After some premature attacks on Jan. 30, the offensive began in earnest in the early morning hours of Jan. 31, 1968. About 84,000 NVA and VC troops took advantage of the cease-fire customary during the Lunar New Year celebration, called Tet in Vietnam, to mount more than 150 simultaneous assaults in the South. Many South Vietnamese troops were on holiday leave, and the Communist forces initially enjoyed widespread success. Within days, however, most of the attacks in the smaller towns and hamlets were turned back. Heavy fighting, however, continued at some places in almost all of South Vietnam’s regions, including Saigon, and subsequent phases of the offensive would extend into the early fall months of 1968.

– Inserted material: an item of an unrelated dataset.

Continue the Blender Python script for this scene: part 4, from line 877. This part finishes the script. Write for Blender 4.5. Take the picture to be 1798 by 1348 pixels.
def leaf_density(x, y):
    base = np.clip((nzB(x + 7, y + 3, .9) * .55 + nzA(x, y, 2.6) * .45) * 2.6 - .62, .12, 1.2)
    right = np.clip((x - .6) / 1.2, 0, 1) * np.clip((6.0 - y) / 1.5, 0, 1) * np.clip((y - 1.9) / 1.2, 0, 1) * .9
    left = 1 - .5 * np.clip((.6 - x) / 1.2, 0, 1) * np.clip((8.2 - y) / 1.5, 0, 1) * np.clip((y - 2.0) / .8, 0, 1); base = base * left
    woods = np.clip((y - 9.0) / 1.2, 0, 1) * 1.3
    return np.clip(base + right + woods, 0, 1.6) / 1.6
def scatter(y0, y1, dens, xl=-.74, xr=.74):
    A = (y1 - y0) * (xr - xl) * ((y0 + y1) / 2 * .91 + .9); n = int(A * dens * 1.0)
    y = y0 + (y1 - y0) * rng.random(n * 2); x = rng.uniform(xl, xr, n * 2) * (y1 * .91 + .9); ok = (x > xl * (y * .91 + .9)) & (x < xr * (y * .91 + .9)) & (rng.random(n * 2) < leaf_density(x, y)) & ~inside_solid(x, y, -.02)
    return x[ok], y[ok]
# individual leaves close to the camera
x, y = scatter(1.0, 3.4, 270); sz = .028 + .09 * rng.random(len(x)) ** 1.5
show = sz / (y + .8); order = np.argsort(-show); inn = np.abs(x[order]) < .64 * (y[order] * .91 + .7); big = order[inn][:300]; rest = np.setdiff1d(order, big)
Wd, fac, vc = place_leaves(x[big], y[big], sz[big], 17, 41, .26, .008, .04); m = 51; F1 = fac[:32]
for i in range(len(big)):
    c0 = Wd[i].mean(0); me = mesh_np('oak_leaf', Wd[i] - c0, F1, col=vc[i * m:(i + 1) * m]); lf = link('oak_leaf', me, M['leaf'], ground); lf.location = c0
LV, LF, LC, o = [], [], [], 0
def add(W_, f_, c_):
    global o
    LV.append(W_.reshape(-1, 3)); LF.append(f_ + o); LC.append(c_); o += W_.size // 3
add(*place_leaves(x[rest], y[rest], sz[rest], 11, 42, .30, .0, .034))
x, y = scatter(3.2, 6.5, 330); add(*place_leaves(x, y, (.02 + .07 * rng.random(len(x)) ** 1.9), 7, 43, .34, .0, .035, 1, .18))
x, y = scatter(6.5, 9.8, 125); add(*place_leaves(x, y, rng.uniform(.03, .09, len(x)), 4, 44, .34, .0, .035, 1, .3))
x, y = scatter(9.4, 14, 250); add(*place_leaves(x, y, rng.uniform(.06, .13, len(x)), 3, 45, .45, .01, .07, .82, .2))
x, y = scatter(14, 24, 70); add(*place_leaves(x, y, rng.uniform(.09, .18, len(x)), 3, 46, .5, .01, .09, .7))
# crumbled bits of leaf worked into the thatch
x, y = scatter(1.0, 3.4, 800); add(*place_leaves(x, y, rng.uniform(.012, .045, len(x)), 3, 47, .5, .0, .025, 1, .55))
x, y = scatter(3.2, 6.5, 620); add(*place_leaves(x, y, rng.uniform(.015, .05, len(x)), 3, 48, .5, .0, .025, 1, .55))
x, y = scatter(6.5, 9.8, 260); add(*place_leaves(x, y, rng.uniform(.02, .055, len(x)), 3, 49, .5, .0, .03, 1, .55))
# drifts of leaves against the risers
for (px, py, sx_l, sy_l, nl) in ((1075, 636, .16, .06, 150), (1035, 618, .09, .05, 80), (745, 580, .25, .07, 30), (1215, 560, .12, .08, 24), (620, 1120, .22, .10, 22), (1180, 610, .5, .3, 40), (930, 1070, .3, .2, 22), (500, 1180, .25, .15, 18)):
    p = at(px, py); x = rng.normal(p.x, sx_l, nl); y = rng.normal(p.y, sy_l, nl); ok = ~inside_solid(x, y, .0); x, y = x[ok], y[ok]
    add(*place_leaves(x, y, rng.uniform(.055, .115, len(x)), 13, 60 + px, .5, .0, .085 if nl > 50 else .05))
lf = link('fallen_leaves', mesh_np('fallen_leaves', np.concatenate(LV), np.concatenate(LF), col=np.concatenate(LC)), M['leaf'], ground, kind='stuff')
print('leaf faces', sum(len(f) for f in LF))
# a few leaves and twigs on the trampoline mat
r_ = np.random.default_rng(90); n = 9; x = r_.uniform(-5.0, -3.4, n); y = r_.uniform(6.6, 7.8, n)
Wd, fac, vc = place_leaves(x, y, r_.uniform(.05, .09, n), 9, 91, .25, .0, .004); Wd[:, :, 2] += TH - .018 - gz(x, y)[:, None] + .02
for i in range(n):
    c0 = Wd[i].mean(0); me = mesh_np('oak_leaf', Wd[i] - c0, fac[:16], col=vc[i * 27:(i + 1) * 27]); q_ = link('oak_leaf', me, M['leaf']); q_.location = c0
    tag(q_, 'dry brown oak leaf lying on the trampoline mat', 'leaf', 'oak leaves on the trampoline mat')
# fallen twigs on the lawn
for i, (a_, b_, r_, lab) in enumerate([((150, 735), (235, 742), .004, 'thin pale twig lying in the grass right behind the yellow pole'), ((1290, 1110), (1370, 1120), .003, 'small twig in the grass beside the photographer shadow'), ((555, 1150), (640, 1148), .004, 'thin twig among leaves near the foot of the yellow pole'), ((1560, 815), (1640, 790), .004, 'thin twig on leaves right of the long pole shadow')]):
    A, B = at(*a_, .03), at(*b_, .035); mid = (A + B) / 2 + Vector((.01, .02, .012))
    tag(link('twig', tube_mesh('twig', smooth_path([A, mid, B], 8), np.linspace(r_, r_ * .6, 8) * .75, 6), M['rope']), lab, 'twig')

Gen. William Westmoreland, the top general in South Vietnam as head of the Military Assistance Command, Vietnam, declared in a statement on Feb. 6 that “the enemy’s treacherous military and terrorist offensive has failed to attain its objective, for which he has paid, and will continue to pay, a tremendous price.” Westmoreland seemed to be saying that the failed Communist attacks represented the “last gasp” of a losing cause.
Americans stunned by the scope and ferocity of the offensive, however, saw not a victorious military but a government that had misled them about allied progress in the war. In November 1967, Westmoreland had raised expectations when he said that Americans were winning the war. What people watched on their television sets every night during the Tet Offensive said otherwise.